SAS-Efficient Coding Techniques 3: Importance of Format Statement



FORMAT STATEMENT (Click on the images to Zoom)



Let’s see what a missing format statement can do. Here I have a data which I create using the following DATA step.

DATA ABC;
INPUT NAME $ FLAG 1.;
CARDS;
ANDREW 1
JIM 3
JOHN 5
TINA 2
RYAN 4

;
RUN;

To this data I want to add a Column which gives the status of the customer .

DATA XYZ;
SET ABC;
IF FLAG = 0 THEN STATUS = "BRAND NEW";
ELSE IF FLAG = 1 THEN STATUS = "NEVER BUYS";
ELSE IF FLAG = 2 THEN STATUS = "RARELY BUYS";
ELSE IF FLAG = 3 THEN STATUS = "RANDOMLY BUYS";
ELSE IF FLAG = 4 THEN STATUS = "REGULARLY BUYS";
ELSE IF FLAG = 5 THEN STATUS = "SPENDTHRIFT";
RUN;


What result do you expect to get out of this? Will you get the intended Output?

The answer is NO. The Output of this will have truncated values for the STATUS Column.
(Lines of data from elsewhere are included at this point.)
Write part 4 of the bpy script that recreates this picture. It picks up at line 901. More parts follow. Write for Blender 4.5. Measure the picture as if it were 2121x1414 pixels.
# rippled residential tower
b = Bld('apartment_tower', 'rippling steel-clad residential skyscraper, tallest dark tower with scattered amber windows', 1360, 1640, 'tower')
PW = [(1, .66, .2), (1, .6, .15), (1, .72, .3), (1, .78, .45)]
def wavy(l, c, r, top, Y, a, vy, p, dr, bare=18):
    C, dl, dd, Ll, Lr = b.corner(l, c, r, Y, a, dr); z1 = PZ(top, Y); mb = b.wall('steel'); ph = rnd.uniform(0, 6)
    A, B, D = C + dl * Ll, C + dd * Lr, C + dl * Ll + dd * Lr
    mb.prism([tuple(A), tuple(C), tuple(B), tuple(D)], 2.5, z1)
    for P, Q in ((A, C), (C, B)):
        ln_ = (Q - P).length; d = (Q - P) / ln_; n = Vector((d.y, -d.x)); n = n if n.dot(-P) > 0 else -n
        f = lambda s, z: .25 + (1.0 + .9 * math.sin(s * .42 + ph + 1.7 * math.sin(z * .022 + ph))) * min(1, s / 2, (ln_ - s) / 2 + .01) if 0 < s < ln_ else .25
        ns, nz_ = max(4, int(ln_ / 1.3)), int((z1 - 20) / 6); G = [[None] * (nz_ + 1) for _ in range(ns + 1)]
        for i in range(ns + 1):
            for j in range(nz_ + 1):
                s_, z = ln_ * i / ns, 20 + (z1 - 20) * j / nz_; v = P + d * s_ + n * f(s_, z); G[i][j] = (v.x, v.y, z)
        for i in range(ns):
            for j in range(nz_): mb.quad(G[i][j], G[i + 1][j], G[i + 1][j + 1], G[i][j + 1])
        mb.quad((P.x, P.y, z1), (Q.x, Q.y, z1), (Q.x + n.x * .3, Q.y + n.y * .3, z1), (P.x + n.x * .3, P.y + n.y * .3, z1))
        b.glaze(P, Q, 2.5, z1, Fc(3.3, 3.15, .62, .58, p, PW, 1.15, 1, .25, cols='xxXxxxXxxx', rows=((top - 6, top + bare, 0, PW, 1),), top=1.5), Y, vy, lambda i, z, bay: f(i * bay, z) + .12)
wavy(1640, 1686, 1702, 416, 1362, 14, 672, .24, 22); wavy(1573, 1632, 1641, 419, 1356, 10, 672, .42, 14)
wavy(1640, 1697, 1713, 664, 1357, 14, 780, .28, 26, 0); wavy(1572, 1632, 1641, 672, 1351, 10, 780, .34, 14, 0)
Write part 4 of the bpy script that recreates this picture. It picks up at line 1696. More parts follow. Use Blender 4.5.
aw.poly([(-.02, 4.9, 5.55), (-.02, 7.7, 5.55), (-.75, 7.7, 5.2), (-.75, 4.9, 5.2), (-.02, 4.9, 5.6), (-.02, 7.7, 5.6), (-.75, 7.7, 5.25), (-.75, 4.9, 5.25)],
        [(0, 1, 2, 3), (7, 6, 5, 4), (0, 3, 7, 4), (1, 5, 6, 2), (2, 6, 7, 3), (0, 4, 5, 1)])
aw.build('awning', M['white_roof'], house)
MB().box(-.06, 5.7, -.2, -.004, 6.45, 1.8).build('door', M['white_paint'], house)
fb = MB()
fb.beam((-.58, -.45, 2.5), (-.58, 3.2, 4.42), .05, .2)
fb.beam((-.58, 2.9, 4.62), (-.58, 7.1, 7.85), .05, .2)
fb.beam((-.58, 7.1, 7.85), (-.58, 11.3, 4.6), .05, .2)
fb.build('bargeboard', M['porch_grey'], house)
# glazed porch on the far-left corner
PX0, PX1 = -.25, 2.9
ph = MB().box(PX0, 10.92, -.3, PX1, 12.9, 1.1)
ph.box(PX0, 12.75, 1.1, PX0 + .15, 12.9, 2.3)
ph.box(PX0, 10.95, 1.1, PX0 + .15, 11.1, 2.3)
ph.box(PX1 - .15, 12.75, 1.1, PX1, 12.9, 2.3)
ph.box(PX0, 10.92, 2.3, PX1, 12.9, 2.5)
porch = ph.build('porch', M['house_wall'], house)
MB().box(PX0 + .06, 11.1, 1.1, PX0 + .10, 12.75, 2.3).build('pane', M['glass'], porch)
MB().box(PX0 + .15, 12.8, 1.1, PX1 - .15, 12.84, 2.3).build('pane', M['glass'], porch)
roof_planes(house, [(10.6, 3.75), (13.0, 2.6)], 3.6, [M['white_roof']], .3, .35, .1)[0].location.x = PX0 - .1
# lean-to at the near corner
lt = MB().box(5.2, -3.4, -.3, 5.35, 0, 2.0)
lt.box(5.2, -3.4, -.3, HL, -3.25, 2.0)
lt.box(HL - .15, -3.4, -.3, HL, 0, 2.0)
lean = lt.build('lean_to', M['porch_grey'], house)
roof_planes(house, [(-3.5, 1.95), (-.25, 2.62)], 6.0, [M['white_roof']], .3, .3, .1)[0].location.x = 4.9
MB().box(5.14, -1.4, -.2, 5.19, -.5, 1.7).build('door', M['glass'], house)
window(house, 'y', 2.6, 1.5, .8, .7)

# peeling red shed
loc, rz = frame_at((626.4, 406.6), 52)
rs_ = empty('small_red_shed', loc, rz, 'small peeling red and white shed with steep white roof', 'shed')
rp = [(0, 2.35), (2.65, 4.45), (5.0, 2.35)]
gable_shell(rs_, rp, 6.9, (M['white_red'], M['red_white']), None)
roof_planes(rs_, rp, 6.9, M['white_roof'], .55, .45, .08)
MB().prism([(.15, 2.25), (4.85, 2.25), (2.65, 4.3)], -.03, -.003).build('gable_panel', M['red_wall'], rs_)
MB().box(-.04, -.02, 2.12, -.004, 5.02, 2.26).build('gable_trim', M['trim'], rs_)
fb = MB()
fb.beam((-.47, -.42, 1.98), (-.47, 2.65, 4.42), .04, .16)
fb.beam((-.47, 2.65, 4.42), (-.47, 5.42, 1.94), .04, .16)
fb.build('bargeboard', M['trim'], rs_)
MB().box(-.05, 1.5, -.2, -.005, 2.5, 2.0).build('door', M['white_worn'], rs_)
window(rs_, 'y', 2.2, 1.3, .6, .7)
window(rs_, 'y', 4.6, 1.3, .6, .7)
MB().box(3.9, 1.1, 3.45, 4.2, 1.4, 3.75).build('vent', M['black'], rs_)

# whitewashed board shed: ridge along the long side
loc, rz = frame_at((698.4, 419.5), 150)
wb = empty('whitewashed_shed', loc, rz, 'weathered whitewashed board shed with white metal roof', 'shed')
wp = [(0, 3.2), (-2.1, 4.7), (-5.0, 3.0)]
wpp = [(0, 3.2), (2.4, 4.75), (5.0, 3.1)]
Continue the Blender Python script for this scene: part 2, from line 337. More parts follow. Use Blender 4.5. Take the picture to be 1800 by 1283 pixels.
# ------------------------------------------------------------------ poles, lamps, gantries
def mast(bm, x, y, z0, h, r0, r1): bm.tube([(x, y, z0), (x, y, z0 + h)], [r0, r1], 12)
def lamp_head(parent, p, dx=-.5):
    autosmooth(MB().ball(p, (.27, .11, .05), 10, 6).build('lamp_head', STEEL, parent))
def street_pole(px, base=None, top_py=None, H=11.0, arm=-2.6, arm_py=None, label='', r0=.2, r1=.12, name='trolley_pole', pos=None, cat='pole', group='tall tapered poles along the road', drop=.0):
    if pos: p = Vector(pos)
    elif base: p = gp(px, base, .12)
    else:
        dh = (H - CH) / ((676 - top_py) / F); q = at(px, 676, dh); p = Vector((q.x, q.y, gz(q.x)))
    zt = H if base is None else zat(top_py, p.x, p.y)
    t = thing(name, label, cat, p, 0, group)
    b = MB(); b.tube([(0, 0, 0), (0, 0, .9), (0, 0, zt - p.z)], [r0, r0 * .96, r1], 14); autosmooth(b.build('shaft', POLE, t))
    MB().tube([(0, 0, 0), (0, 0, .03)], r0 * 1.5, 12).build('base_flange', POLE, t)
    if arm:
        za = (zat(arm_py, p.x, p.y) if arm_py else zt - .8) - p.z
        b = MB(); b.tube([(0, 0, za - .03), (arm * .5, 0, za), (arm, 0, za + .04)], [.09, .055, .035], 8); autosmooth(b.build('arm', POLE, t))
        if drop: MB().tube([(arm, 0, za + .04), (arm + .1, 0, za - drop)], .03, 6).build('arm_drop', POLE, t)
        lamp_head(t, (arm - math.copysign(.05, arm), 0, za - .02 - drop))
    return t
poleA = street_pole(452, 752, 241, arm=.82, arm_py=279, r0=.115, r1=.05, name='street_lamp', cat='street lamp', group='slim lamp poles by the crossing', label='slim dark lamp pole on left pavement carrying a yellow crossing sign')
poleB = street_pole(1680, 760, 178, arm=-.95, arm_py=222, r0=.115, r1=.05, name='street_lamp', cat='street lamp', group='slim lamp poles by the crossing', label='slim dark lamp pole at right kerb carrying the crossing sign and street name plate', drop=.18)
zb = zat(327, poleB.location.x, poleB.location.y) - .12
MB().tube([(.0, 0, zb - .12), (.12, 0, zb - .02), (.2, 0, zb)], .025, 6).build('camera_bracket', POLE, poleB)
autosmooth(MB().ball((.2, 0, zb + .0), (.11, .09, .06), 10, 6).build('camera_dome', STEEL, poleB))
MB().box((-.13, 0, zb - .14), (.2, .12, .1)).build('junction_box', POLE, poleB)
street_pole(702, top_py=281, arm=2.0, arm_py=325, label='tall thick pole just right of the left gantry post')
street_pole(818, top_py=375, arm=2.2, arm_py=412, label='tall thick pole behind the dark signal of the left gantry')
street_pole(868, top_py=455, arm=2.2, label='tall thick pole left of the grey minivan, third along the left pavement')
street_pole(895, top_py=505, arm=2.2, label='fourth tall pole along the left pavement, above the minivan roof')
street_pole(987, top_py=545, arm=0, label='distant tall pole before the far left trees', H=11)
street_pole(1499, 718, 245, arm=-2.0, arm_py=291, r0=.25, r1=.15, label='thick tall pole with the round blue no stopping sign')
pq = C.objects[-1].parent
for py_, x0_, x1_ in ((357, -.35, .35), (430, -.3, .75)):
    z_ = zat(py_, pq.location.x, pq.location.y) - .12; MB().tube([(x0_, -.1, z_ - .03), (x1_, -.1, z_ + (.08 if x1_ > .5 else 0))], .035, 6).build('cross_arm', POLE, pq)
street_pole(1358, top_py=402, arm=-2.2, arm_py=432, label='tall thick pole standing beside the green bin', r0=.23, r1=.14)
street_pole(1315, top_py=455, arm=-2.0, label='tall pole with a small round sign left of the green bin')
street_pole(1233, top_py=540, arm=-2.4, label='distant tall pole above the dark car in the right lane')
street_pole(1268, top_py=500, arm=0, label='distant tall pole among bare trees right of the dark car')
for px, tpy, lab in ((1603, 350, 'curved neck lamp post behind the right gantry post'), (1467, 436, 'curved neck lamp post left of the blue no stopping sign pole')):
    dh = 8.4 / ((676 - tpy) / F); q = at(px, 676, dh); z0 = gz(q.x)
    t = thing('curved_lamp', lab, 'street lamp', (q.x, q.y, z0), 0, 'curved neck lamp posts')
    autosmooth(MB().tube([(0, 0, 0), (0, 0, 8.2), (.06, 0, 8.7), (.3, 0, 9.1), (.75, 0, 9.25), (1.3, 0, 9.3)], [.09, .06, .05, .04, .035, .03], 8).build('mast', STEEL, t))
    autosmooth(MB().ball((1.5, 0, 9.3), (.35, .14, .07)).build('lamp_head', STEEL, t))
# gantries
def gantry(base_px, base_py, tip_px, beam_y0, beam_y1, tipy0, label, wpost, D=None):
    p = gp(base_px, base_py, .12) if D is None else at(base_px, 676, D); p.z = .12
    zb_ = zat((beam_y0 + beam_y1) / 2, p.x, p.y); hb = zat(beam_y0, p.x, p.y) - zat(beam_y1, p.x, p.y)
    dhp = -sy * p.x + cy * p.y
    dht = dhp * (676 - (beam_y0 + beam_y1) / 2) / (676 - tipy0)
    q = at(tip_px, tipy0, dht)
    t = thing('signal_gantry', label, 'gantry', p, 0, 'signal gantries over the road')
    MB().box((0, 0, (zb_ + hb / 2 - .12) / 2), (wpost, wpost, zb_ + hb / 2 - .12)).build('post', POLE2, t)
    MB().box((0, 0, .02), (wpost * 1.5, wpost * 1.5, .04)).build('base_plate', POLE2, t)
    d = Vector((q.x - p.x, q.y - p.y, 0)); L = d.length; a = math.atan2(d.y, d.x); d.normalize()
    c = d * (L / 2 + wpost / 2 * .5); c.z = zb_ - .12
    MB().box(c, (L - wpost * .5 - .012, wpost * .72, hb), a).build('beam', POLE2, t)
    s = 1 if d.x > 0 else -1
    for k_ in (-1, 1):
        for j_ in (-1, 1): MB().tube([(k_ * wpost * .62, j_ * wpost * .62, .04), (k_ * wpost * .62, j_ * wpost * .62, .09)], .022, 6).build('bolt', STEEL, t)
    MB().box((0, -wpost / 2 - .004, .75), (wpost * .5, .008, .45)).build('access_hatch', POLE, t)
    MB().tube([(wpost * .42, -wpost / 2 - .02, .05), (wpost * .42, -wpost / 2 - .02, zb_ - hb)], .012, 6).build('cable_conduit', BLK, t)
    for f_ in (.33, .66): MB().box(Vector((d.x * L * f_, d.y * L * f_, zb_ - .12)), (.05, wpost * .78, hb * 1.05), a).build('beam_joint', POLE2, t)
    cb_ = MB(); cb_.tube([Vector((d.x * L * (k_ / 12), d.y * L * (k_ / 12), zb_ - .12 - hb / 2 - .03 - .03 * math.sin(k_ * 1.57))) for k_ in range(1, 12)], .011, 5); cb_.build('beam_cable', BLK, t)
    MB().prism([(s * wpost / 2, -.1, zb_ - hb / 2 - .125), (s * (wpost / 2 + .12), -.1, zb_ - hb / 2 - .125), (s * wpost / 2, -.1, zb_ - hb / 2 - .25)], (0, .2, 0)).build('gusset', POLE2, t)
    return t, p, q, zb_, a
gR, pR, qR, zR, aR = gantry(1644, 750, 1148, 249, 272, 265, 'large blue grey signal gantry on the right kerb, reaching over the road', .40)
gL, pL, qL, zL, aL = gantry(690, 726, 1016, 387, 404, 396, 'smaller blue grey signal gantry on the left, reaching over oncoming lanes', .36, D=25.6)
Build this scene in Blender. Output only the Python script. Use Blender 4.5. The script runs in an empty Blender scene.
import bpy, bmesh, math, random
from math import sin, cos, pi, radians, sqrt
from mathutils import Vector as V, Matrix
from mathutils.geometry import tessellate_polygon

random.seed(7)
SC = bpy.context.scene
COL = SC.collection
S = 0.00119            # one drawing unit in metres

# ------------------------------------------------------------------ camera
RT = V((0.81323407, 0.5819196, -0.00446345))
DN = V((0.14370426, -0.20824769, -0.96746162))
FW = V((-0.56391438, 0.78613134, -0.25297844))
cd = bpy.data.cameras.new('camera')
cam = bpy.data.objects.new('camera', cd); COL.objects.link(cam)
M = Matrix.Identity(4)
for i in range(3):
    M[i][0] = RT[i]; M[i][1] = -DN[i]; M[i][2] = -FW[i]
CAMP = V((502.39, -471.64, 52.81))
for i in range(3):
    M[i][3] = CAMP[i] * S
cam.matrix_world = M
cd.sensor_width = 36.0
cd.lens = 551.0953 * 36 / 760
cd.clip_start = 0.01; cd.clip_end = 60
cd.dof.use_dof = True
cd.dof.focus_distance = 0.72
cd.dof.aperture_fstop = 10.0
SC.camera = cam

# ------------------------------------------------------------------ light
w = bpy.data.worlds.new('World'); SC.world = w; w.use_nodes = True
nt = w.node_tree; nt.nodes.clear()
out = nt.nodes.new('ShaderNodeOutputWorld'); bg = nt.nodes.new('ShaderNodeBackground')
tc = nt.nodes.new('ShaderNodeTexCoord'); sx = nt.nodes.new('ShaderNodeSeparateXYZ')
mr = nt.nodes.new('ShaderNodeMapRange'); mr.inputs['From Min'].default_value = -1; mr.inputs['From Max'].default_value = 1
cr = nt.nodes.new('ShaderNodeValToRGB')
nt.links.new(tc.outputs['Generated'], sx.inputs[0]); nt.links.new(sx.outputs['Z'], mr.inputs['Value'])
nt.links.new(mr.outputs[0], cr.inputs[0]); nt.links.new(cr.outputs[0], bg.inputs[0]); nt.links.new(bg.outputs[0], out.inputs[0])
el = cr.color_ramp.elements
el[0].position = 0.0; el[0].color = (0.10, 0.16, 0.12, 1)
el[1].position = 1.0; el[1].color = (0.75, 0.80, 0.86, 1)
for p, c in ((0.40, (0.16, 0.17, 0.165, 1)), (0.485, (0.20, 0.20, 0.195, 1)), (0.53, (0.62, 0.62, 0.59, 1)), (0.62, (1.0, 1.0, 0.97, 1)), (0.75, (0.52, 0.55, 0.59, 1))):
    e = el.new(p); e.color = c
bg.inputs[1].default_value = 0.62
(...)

This is because what happens is when SAS reads the first statement i.e. “IF FLAG = 0 THEN STATUS = "BRAND NEW";” then it simply creates a variable”STATUS” of length
$9. (Length of BRAND NEW) and there after all the other values get truncated to length 9.Thus it is important to use a format statement here:

DATA XYZ;
SET ABC;
FORMAT STATUS $20.;
IF FLAG = 0 THEN STATUS = "BRAND NEW";
ELSE IF FLAG = 1 THEN STATUS = "NEVER BUYS";
ELSE IF FLAG = 2 THEN STATUS = "RARELY BUYS";
ELSE IF FLAG = 3 THEN STATUS = "RANDOMLY BUYS";
ELSE IF FLAG = 4 THEN STATUS = "REGULARLY BUYS";
ELSE IF FLAG = 5 THEN STATUS = "SPENDTHRIFT";
RUN;


&20. Just to be on the safer side.Also one important thing to notice here is that the length of the variable is according to the first statement that sas encounters in this case “IF FLAG = 0 THEN STATUS = "BRAND NEW";” and not according to the first data point it encounters in the data in this case FLAG=1.